### Exercise instructions:
Lines containing the word "from" need to be counted. Please reply with how many there are, and nothing else.

⁂

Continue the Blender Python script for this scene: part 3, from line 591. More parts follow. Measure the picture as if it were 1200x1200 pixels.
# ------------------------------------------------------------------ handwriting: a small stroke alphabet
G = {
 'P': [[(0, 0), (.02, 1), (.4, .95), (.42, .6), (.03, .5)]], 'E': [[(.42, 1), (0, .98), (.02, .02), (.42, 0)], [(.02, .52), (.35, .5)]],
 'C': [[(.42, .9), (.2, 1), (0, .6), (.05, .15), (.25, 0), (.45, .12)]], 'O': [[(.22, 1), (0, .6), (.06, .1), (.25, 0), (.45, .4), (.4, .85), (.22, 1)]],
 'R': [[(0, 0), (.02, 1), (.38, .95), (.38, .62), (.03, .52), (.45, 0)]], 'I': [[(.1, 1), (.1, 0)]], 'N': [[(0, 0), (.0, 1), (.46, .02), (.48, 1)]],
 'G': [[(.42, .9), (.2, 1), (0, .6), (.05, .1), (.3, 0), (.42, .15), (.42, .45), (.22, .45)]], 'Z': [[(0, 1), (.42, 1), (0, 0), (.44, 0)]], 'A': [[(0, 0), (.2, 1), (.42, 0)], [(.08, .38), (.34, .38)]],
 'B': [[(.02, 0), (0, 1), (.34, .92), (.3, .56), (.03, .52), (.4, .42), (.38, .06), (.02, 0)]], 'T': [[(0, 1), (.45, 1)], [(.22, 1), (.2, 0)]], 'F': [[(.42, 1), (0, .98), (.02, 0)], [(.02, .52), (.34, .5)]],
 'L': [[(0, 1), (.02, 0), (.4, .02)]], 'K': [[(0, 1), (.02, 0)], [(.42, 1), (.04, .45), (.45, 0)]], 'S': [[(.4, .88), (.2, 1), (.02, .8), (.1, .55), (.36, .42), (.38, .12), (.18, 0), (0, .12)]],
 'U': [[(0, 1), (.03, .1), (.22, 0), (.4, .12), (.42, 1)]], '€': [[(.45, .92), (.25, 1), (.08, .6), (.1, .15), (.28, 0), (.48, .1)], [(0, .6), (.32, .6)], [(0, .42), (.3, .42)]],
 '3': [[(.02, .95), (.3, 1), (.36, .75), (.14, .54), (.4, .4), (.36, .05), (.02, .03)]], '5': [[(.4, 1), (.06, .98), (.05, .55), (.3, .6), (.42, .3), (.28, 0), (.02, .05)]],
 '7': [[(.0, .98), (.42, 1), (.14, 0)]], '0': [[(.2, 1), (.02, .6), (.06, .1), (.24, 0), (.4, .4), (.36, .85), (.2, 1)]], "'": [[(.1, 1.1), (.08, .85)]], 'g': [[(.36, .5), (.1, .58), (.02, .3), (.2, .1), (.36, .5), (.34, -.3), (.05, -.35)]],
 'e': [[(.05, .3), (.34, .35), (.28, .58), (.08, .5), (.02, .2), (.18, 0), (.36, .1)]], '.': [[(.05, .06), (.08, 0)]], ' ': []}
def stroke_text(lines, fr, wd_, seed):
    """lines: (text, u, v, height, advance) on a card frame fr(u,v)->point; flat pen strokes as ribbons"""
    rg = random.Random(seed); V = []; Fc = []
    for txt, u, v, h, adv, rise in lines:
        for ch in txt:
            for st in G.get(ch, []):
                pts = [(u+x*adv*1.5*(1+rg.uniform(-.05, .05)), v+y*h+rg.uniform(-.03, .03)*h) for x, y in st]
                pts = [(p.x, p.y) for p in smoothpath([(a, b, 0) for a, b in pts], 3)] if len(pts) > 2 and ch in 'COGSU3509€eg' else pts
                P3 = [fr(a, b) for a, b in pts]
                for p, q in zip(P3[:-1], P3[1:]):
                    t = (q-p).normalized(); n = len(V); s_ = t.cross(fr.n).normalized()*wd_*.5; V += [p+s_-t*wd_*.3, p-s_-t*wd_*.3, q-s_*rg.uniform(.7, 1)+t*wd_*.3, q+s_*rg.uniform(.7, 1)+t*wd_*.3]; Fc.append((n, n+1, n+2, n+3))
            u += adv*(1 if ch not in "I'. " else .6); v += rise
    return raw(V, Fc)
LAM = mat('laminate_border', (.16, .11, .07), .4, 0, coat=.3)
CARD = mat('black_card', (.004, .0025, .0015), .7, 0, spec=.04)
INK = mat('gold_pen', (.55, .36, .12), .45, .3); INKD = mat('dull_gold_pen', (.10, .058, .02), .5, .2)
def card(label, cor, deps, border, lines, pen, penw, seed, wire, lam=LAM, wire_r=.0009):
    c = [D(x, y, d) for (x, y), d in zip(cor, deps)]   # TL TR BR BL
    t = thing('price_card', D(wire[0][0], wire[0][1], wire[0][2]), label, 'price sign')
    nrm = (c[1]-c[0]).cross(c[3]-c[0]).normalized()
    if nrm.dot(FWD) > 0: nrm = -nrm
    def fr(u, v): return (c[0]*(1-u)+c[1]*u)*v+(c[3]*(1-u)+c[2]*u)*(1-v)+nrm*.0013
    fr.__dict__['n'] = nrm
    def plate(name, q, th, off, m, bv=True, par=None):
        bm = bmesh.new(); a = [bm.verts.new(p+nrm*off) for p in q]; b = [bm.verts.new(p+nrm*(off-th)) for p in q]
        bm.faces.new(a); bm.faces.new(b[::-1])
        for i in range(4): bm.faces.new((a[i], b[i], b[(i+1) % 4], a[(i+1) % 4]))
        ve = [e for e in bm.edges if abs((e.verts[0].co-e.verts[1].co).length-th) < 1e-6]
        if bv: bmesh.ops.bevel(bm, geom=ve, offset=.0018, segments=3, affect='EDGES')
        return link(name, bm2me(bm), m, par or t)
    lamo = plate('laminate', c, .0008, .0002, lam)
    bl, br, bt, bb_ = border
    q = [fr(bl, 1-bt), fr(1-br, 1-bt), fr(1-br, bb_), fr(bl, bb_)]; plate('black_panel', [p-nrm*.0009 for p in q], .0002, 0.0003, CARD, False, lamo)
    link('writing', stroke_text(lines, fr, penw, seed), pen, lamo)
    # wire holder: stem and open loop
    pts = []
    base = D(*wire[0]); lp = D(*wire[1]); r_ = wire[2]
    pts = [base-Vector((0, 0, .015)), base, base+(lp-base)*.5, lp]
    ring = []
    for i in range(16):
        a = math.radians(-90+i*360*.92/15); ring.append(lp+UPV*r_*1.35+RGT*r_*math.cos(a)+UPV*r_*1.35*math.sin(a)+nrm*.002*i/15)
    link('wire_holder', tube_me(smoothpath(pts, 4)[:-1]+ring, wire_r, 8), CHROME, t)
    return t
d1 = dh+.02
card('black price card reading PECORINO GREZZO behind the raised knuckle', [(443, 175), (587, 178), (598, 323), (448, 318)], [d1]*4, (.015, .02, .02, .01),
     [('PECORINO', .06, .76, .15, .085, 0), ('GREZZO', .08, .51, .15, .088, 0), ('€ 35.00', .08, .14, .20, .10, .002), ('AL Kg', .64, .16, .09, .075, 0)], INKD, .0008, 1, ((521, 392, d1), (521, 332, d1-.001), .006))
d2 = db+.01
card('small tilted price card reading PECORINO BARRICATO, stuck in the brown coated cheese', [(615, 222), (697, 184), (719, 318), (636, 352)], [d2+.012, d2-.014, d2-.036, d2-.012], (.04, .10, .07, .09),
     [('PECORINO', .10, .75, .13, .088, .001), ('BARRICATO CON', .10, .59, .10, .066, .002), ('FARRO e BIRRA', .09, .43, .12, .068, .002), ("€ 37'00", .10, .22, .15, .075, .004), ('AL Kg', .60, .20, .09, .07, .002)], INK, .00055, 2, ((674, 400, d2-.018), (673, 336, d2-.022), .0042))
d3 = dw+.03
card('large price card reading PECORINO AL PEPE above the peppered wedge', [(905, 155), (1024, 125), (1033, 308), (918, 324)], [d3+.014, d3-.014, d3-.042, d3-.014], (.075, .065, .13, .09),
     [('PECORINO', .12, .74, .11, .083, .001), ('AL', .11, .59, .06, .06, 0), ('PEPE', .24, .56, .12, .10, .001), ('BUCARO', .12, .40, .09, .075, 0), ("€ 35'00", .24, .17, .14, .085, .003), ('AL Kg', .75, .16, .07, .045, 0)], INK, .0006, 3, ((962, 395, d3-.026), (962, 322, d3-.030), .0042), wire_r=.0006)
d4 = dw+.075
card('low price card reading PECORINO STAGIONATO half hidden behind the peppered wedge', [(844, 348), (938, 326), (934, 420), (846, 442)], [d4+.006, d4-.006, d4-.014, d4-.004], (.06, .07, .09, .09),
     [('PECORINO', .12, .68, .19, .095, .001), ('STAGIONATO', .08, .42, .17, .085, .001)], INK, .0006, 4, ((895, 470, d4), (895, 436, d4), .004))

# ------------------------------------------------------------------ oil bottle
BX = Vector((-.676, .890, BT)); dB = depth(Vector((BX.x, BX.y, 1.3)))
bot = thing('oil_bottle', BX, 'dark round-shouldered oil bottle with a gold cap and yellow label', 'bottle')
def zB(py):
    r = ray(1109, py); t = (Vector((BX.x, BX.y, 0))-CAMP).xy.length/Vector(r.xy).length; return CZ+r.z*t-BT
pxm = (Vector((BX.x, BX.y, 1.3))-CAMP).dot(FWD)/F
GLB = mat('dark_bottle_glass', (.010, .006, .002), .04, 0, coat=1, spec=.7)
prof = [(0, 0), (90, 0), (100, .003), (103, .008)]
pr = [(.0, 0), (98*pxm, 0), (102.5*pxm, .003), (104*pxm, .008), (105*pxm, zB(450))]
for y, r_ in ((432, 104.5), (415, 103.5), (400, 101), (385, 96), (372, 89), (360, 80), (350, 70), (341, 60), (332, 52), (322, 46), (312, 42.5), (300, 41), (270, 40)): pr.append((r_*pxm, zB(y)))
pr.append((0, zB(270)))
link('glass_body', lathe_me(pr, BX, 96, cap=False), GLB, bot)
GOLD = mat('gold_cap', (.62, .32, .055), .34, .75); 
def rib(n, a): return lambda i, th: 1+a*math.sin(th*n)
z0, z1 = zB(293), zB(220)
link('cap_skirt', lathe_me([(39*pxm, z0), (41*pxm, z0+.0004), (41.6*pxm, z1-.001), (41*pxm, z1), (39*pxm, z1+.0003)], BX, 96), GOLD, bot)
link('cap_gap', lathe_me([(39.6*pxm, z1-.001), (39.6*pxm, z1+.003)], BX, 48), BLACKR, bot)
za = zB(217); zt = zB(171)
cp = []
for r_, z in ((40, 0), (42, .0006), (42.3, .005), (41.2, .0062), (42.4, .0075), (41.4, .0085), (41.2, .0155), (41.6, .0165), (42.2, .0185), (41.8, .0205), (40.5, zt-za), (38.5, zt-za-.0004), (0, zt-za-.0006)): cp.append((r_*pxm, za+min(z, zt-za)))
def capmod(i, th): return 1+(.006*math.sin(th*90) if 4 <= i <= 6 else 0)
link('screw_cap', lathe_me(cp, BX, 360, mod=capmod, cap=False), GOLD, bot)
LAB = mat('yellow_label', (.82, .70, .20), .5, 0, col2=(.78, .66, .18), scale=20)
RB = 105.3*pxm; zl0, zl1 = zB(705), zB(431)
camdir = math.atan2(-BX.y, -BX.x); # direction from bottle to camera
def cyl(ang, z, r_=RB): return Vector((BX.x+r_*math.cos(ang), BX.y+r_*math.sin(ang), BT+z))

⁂

### Output:
2